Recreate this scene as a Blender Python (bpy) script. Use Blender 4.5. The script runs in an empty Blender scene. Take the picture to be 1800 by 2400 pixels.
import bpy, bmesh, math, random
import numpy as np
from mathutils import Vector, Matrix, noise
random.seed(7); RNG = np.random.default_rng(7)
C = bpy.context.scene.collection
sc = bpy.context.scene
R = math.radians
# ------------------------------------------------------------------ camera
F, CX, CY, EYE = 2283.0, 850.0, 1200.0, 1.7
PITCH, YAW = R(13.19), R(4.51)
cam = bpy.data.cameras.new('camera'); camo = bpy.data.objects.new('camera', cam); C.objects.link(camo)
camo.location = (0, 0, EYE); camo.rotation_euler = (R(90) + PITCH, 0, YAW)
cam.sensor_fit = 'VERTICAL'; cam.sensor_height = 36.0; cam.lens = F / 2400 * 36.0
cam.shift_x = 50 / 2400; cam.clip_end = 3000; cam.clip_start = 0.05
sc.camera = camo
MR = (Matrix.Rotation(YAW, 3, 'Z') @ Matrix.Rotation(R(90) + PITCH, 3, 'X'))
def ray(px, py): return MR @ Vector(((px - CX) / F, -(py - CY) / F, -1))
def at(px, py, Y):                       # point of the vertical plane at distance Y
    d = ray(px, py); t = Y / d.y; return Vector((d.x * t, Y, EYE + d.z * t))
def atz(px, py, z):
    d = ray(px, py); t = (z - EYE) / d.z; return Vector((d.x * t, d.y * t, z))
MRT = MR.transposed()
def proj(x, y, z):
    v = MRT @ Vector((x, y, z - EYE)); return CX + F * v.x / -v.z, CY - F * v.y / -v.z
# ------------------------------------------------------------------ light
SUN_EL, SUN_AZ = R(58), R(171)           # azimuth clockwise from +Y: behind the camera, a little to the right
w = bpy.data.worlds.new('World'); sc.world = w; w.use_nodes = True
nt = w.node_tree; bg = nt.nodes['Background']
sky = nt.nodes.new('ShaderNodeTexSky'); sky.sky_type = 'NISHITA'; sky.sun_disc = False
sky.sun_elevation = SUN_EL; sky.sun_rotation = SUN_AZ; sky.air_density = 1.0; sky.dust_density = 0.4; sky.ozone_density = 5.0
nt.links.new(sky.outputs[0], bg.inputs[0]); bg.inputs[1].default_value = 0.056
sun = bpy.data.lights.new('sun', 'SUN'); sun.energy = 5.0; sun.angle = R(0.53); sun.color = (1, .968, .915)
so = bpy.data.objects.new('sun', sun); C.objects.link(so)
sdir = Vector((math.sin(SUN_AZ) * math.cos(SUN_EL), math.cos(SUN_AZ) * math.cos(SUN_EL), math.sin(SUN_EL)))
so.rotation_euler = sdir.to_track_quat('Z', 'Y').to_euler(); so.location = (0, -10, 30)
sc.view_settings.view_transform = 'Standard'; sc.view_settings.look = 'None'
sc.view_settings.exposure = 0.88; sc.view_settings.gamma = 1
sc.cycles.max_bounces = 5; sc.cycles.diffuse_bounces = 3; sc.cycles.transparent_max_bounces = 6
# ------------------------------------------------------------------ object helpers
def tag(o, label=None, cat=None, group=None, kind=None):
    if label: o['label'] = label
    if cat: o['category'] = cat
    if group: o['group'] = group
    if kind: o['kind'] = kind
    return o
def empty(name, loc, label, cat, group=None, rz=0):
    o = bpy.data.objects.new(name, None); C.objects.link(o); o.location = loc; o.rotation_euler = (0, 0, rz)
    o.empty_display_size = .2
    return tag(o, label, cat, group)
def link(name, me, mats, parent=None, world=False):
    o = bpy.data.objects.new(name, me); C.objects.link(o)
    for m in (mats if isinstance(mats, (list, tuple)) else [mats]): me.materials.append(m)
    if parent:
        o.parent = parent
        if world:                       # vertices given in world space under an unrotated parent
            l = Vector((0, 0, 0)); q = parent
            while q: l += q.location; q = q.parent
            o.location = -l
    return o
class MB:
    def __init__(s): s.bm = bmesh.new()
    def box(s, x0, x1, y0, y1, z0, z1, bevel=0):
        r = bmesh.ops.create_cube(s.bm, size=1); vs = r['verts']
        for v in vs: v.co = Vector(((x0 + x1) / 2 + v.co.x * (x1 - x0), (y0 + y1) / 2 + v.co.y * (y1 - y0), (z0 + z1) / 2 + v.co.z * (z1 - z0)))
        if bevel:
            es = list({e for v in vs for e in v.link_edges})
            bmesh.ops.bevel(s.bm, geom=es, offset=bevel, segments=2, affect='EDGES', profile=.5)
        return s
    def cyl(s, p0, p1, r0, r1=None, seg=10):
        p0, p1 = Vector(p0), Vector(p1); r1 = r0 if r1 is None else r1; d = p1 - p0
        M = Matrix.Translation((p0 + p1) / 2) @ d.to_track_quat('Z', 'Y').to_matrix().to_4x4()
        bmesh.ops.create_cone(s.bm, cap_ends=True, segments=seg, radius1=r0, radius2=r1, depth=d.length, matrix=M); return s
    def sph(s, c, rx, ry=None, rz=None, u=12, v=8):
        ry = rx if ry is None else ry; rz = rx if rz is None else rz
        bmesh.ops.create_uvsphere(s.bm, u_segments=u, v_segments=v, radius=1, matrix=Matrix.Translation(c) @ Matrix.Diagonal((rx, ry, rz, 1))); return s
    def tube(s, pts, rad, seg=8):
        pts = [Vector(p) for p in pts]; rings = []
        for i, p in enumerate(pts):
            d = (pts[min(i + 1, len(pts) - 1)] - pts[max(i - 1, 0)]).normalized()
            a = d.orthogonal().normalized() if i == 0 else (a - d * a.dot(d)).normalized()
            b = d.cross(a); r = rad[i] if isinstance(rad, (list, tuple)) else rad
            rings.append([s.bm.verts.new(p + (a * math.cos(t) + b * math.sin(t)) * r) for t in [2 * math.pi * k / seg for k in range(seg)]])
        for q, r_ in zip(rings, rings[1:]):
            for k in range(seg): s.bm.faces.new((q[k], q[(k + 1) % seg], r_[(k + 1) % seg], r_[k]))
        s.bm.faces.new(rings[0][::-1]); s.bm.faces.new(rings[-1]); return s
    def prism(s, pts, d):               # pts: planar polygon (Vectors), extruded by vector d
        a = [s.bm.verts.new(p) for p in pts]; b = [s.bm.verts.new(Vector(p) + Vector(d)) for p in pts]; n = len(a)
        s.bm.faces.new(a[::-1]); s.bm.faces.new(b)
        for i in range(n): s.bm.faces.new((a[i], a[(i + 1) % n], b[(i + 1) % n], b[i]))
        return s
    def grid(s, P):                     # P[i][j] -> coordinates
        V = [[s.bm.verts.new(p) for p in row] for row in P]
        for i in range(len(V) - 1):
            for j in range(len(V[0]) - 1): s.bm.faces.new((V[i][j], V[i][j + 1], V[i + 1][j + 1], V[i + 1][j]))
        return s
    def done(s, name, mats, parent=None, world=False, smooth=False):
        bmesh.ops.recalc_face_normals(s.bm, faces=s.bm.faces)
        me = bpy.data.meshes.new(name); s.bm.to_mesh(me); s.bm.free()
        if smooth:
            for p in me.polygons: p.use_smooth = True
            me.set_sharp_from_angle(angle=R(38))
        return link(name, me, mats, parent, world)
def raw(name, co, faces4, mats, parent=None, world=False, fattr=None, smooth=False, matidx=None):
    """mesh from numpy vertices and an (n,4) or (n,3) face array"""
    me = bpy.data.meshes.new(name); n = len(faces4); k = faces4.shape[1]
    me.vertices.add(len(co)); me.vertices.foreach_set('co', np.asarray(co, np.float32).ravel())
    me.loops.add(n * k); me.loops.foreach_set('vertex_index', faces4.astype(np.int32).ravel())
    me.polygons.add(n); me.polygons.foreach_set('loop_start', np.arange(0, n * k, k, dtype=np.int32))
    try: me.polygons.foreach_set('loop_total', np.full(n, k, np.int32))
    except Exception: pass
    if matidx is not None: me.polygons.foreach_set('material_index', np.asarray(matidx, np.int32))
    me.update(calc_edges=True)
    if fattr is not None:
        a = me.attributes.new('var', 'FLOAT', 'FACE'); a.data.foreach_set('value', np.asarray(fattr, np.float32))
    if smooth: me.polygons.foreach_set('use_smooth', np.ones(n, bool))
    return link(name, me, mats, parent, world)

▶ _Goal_
Examine the data above and state how many of its lines contain the word "scene", with no further remarks.

▶ _Solution for this exercise_
3